→ Direction
Transcribe the whole listing below without changing a word, but leave out every image.

→ Recorded data

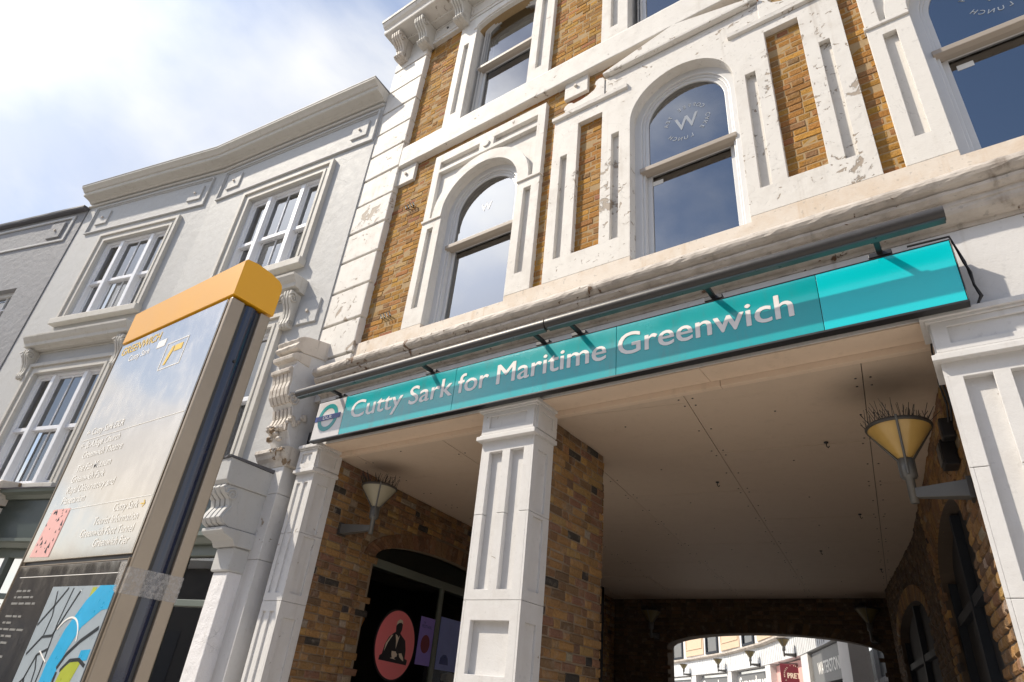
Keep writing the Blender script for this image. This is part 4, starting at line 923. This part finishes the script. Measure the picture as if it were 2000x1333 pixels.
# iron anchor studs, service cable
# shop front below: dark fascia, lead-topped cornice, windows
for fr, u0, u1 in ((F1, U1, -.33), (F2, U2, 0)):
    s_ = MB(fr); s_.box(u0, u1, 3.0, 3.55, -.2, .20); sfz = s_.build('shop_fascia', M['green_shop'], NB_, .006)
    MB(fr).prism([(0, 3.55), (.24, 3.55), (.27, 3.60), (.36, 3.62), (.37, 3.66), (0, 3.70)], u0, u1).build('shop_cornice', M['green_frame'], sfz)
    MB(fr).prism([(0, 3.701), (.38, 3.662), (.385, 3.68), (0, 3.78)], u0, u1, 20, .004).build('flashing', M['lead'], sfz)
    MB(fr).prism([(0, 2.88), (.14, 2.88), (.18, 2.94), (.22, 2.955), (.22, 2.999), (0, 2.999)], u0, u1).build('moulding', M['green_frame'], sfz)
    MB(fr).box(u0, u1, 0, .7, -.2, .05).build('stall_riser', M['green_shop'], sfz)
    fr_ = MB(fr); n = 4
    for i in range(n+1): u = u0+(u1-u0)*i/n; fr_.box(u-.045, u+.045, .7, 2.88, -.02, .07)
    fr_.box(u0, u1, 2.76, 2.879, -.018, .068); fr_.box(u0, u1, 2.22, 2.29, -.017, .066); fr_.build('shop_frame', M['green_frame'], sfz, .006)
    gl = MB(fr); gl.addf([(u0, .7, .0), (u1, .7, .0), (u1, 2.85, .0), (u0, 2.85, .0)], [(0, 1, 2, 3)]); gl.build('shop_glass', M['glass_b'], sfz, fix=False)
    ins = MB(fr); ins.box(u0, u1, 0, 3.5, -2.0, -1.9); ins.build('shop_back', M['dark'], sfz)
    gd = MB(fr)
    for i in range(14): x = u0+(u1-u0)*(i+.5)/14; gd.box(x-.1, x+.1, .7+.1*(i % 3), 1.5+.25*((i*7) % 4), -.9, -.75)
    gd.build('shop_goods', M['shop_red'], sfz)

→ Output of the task
Keep writing the Blender script for this image. This is part 4, starting at line 923. This part finishes the script. Measure the picture as if it were 2000x1333 pixels.
# iron anchor studs, service cable
# shop front below: dark fascia, lead-topped cornice, windows
for fr, u0, u1 in ((F1, U1, -.33), (F2, U2, 0)):
    s_ = MB(fr); s_.box(u0, u1, 3.0, 3.55, -.2, .20); sfz = s_.build('shop_fascia', M['green_shop'], NB_, .006)
    MB(fr).prism([(0, 3.55), (.24, 3.55), (.27, 3.60), (.36, 3.62), (.37, 3.66), (0, 3.70)], u0, u1).build('shop_cornice', M['green_frame'], sfz)
    MB(fr).prism([(0, 3.701), (.38, 3.662), (.385, 3.68), (0, 3.78)], u0, u1, 20, .004).build('flashing', M['lead'], sfz)
    MB(fr).prism([(0, 2.88), (.14, 2.88), (.18, 2.94), (.22, 2.955), (.22, 2.999), (0, 2.999)], u0, u1).build('moulding', M['green_frame'], sfz)
    MB(fr).box(u0, u1, 0, .7, -.2, .05).build('stall_riser', M['green_shop'], sfz)
    fr_ = MB(fr); n = 4
    for i in range(n+1): u = u0+(u1-u0)*i/n; fr_.box(u-.045, u+.045, .7, 2.88, -.02, .07)
    fr_.box(u0, u1, 2.76, 2.879, -.018, .068); fr_.box(u0, u1, 2.22, 2.29, -.017, .066); fr_.build('shop_frame', M['green_frame'], sfz, .006)
    gl = MB(fr); gl.addf([(u0, .7, .0), (u1, .7, .0), (u1, 2.85, .0), (u0, 2.85, .0)], [(0, 1, 2, 3)]); gl.build('shop_glass', M['glass_b'], sfz, fix=False)
    ins = MB(fr); ins.box(u0, u1, 0, 3.5, -2.0, -1.9); ins.build('shop_back', M['dark'], sfz)
    gd = MB(fr)
    for i in range(14): x = u0+(u1-u0)*(i+.5)/14; gd.box(x-.1, x+.1, .7+.1*(i % 3), 1.5+.25*((i*7) % 4), -.9, -.75)
    gd.build('shop_goods', M['shop_red'], sfz)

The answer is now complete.